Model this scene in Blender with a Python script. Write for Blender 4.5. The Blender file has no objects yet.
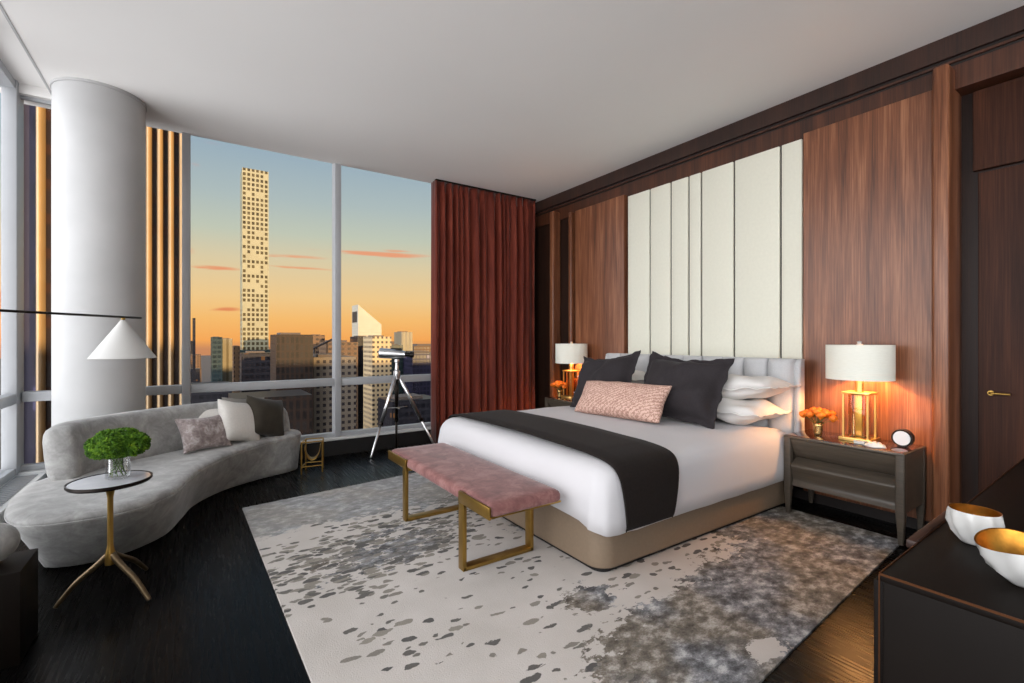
import bpy, bmesh, math, random
from mathutils import Vector, Matrix, noise
random.seed(7)
PI = math.pi
sc = bpy.context.scene
COL = sc.collection

# ------------------------------------------------------------------ materials
def srgb(r, g, b):
    f = lambda c: (c/255/12.92) if c/255 <= .04045 else ((c/255+.055)/1.055)**2.4
    return (f(r), f(g), f(b), 1)

class NT:
    def __init__(s, name):
        s.m = bpy.data.materials.new(name); s.m.use_nodes = True
        s.t = s.m.node_tree; s.t.nodes.clear()
        s.out = s.n('ShaderNodeOutputMaterial')
        s.b = s.n('ShaderNodeBsdfPrincipled'); s.l(s.b.outputs[0], s.out.inputs[0])
    def n(s, typ, **k):
        x = s.t.nodes.new(typ)
        for a, v in k.items(): setattr(x, a, v)
        return x
    def l(s, a, b): s.t.links.new(a, b)
    def put(s, sock, v):
        if isinstance(v, bpy.types.NodeSocket): s.l(v, sock)
        else: sock.default_value = v
    def math(s, op, a, b=0.0, c=0.0, clamp=False):
        x = s.n('ShaderNodeMath', operation=op); x.use_clamp = clamp
        s.put(x.inputs[0], a); s.put(x.inputs[1], b)
        if len(x.inputs) > 2: s.put(x.inputs[2], c)
        return x.outputs[0]
    def smooth(s, v, a, b, lo=0.0, hi=1.0):
        x = s.n('ShaderNodeMapRange', interpolation_type='SMOOTHSTEP')
        s.put(x.inputs[0], v); x.inputs[1].default_value = a; x.inputs[2].default_value = b
        x.inputs[3].default_value = lo; x.inputs[4].default_value = hi
        return x.outputs[0]
    def coord(s, scale=(1, 1, 1), loc=(0, 0, 0), rot=(0, 0, 0), kind='Object'):
        tc = s.n('ShaderNodeTexCoord'); mp = s.n('ShaderNodeMapping')
        mp.inputs['Scale'].default_value = scale; mp.inputs['Location'].default_value = loc
        mp.inputs['Rotation'].default_value = rot
        s.l(tc.outputs[kind], mp.inputs[0]); return mp.outputs[0]
    def noise(s, vec, scale=5, detail=4, rough=.5, dist=0):
        x = s.n('ShaderNodeTexNoise'); s.l(vec, x.inputs['Vector'])
        x.inputs['Scale'].default_value = scale; x.inputs['Detail'].default_value = detail
        x.inputs['Roughness'].default_value = rough; x.inputs['Distortion'].default_value = dist
        return x.outputs[0]
    def ramp(s, fac, stops):
        x = s.n('ShaderNodeValToRGB'); s.put(x.inputs[0], fac)
        e = x.color_ramp.elements
        e[0].position, e[0].color = stops[0]; e[1].position, e[1].color = stops[-1]
        for p, c in stops[1:-1]:
            q = e.new(p); q.color = c
        return x.outputs[0]
    def mix(s, fac, a, b):
        x = s.n('ShaderNodeMix', data_type='RGBA')
        s.put(x.inputs[0], fac); s.put(x.inputs[6], a); s.put(x.inputs[7], b)
        return x.outputs[2]
    def bump(s, h, strength=.2, dist=.01):
        x = s.n('ShaderNodeBump'); s.put(x.inputs['Height'], h)
        x.inputs['Strength'].default_value = strength; x.inputs['Distance'].default_value = dist
        s.l(x.outputs[0], s.b.inputs['Normal'])
    def set(s, **k):
        for a, v in k.items(): s.put(s.b.inputs[a.replace('_', ' ')], v)
        return s.m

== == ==

**Task instructions:** Your task is to return the lines above, from the first one up to and including the line containing "return (f(r), f(g), f(b), 1)", minus any pictures.

**Correct response:**
Model this scene in Blender with a Python script. Write for Blender 4.5. The Blender file has no objects yet.
import bpy, bmesh, math, random
from mathutils import Vector, Matrix, noise
random.seed(7)
PI = math.pi
sc = bpy.context.scene
COL = sc.collection

# ------------------------------------------------------------------ materials
def srgb(r, g, b):
    f = lambda c: (c/255/12.92) if c/255 <= .04045 else ((c/255+.055)/1.055)**2.4
    return (f(r), f(g), f(b), 1)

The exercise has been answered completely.